While removing CO2 from the air would be the preferred method of tackling global warning, as it deals directly with the root cause of the problem, more drastic measures, such as SRM, may be required, according to the report. It concluded that the use of stratospheric aerosols to reflect some of the sun's energy away from the earth, therefore lowering temperatures, would be feasible and that studies of the effects of past volcanic eruptions, which have thrown dust into the atmosphere, have suggested it could be effective.

But while this could be a relatively low cost and rapidly deployed technique, the society said the effects of using aerosols could produce unwelcome side effects, such as the depletion of stratospheric ozone. It would also fail to address the underlying issue of increasing CO2 levels and ocean acidification. The society also investigated ideas such as shields in space to deflect the sun's rays, but said they would be prohibitively expensive at the moment.

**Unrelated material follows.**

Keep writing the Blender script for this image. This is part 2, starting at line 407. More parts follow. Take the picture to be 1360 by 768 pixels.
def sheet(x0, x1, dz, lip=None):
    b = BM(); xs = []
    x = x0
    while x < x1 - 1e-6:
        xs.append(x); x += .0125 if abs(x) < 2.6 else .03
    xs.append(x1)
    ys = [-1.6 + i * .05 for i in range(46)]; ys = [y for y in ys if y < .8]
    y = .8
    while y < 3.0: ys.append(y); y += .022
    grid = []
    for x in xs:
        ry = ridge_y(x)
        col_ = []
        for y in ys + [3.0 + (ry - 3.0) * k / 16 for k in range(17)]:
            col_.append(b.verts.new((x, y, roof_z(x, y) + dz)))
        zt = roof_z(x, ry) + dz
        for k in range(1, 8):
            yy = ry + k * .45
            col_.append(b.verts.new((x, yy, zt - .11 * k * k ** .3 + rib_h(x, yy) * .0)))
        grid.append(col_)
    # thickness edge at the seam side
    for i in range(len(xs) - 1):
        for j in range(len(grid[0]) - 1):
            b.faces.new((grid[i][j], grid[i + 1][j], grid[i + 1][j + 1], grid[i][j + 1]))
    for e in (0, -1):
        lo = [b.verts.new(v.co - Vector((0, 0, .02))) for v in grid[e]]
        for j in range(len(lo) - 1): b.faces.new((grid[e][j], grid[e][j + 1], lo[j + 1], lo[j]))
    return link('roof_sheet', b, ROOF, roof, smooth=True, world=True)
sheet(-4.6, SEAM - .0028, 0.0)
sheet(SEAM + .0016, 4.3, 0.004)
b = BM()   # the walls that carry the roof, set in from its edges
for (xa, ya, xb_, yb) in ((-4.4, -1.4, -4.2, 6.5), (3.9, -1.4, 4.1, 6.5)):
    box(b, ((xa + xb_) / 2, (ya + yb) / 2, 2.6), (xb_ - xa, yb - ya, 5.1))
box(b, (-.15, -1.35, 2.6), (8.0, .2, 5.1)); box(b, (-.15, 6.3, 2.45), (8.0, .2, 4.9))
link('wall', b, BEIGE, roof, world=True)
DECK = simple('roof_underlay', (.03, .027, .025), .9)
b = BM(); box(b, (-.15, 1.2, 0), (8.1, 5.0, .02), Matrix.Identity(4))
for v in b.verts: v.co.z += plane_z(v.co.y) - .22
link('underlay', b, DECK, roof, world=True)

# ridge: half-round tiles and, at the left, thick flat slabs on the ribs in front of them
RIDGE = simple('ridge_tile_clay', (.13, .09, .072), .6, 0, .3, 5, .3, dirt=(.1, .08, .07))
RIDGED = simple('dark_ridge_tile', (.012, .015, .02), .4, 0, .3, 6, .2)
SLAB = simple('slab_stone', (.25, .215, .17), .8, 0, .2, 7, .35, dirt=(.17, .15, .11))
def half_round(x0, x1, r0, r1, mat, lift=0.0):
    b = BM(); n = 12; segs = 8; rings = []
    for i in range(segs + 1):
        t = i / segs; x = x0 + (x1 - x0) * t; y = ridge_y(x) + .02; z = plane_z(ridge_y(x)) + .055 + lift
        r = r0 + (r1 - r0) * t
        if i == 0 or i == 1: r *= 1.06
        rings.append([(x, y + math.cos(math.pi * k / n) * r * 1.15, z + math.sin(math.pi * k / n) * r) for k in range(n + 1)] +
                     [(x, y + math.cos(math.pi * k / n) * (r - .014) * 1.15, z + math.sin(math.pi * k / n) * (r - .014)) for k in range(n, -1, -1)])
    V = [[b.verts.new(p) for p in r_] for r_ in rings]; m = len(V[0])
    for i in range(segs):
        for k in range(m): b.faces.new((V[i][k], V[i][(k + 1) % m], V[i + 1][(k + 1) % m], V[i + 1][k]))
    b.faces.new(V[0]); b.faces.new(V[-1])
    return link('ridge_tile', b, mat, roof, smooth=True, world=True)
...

Despite the difficulties, John Shepherd, chair of the RS team that complied the report, wants to see more funding for these and other possible measures, calling on the UK government to invest £10m a year in geoengineering research.

"It is an unpalatable truth that unless we can succeed in greatly reducing CO2 emissions we are headed for a very uncomfortable and challenging climate future, and geoengineering will be the only option left to limit further temperature increases," he said on launching the report. "Our research found that some geoengineering techniques could have serious unintended and detrimental effects on many people and ecosystems – yet we are still failing to take the only action that will prevent us from having to rely on them."

Continued uncertainty over the potential for success at the UN-backed climate talks, which start in Copenhagen in November, adds piquancy to his remarks. UN officials have been working hard to convince Western nations, especially the US, that tougher emissions regulations in a Copenhagen agreement would not simply result in more of their industries relocating to parts of the world where emissions requirements remain less onerous. But China and other developing nations remain reluctant to agree to pay for big cuts in their own emissions to deal with a problem they regard as having been caused mainly by the West.

Shepherd put the chances of emissions cuts being able to keep global warming below 2?C at no more than 50%. "It is essential that we strive to cut emissions now, but we must also face the very real possibility that we will fail," he said. If that happens then there may be little choice but to implement some of those Plan B technologies about which so little is known.